Come to Me, My Mélenchony Baby By David P. Goldman

https://pjmedia.com/spengler/2017/04/21/come-to-me-my-melenchony-baby/

The surge in support for ultra-leftist Jean-Luc Mélenchon to 19% in the French presidential polls — from just 11.4% on March 13 — shows how dangerous the French political situation has become.

Most of Mélenchon’s gain came at the expense of the candidate of the governing Socialist Party, Benoit Hamon, who shows less than 8% support in the latest polls. When the ruling party’s candidate polls in single digits, something nasty is at work.

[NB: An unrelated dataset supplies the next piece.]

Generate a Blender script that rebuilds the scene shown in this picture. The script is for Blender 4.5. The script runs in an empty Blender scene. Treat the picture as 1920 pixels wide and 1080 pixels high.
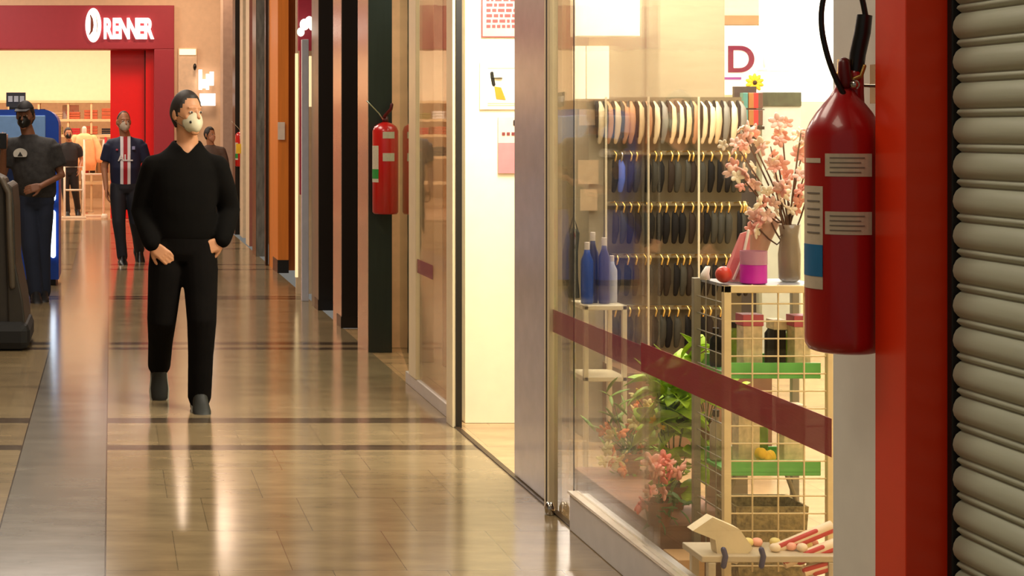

With 25% undecided before Sunday’s first round elections, the jump in support for a candidate who calls for a 100% tax rate on the rich indicates a nasty polarization in French society. There are two risks. One is that National Front leader Marine Le Pen and Mélenchon win the first round, giving France a choice between an extreme right and extreme left who agree about leaving the European Union. Both also are friendly with Moscow. The other is that Le Pen will face either the traditional conservative Francois Fillon or the synthetic centrist Emmanuel Macron, with the likelihood that the left will support Le Pen rather than — as in the past — obediently align itself with the center in order to defeat the National Front. A Le Pen victory would mean the end of Europe’s institutions as we know them.

The “centrist” candidate, former economics minister Emmanuel Macron, is a 39-year-old technocrat whose principle attraction is the fact that he hasn’t ever run for office and is not tainted by association with the existing parties. The default scenario has Le Pen and Macron winning the first round, and the body politic uniting behind Macron to stop Le Pen in the second round. That could go pear-shaped.

Macron is pure bubble; if the bubble pops, right and left could unite with some elements of the Establishment to put Le Pen in power. She is the only candidate to warn about the danger to French society posed by Muslim migrants. But she also wants to take France out of the European Union, which would mean the end of the EU. The main winner in that case would be Putin. If I were French I would at least consider voting for Le Pen; as an American, I hope she loses as a matter of pure American strategic interest. The best outcome from an American standpoint would be the victory of the conservative Catholic free-marketeer Francois Fillon.

There are two sources of French rage against the country’s complacent and corrupt Establishment. The first is security. As Soeren Kern noted at the Gatestone Institute April 18:

An Ifop poll found that 71% of French people believe the security situation in France has deteriorated during the past five years; 93% believe the terrorist threat remains high; 60% said they do not feel safe anywhere in the country; and 69% believe there are not enough police and gendarmes. The poll also found that 88% support deporting foreigners convicted of serious crimes, and 81% support terminating social assistance to parents of repeat offenders.

A quarter of French teenagers are Muslims, and one-third of them hold fundamentalist views.

The second is economic. Youth unemployment in France stands at 22.4%. Globalization has not been kind to French industry (unlike German industry, which dominates key niches in manufacturing).